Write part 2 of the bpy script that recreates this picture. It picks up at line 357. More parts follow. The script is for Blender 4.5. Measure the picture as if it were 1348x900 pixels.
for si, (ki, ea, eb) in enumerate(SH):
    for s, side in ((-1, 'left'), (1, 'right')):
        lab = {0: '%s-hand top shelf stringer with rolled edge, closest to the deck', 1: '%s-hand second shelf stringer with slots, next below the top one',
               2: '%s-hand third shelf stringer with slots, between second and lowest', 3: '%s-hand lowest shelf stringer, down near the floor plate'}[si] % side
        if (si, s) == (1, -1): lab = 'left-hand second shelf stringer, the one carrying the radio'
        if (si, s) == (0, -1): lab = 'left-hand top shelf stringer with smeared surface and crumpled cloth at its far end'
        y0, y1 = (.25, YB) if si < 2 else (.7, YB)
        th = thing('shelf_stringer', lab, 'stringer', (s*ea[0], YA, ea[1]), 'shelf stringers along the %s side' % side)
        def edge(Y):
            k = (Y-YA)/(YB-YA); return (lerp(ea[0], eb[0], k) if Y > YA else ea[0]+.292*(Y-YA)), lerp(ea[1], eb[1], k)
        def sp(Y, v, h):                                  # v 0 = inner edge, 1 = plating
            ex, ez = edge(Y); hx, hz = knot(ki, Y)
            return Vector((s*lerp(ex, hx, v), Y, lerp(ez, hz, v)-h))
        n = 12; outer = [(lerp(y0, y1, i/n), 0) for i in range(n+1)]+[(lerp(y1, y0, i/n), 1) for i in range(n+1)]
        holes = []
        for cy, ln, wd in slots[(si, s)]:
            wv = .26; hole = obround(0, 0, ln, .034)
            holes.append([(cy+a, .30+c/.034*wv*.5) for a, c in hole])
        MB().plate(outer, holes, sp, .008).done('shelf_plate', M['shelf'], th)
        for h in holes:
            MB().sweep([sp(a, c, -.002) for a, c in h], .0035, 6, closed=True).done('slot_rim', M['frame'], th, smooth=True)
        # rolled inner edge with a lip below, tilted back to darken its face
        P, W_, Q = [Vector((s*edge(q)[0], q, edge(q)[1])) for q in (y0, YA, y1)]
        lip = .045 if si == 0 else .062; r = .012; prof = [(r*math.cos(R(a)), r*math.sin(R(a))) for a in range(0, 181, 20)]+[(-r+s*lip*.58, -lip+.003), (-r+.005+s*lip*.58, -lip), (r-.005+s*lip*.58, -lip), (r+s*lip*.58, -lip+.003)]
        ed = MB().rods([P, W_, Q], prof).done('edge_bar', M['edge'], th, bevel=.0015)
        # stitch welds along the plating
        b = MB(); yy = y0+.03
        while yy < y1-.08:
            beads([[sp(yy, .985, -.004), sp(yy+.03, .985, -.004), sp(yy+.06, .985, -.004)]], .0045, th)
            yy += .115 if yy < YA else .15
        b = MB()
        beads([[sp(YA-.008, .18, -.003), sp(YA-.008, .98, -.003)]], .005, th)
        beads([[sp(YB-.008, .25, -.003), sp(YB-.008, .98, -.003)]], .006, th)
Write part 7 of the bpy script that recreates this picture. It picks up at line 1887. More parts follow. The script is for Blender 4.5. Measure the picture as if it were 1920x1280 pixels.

|---|

Task prompt: Show all lines from the data above in which the word "were" appears.

Answer to the task:
Write part 2 of the bpy script that recreates this picture. It picks up at line 357. More parts follow. The script is for Blender 4.5. Measure the picture as if it were 1348x900 pixels.
Write part 7 of the bpy script that recreates this picture. It picks up at line 1887. More parts follow. The script is for Blender 4.5. Measure the picture as if it were 1920x1280 pixels.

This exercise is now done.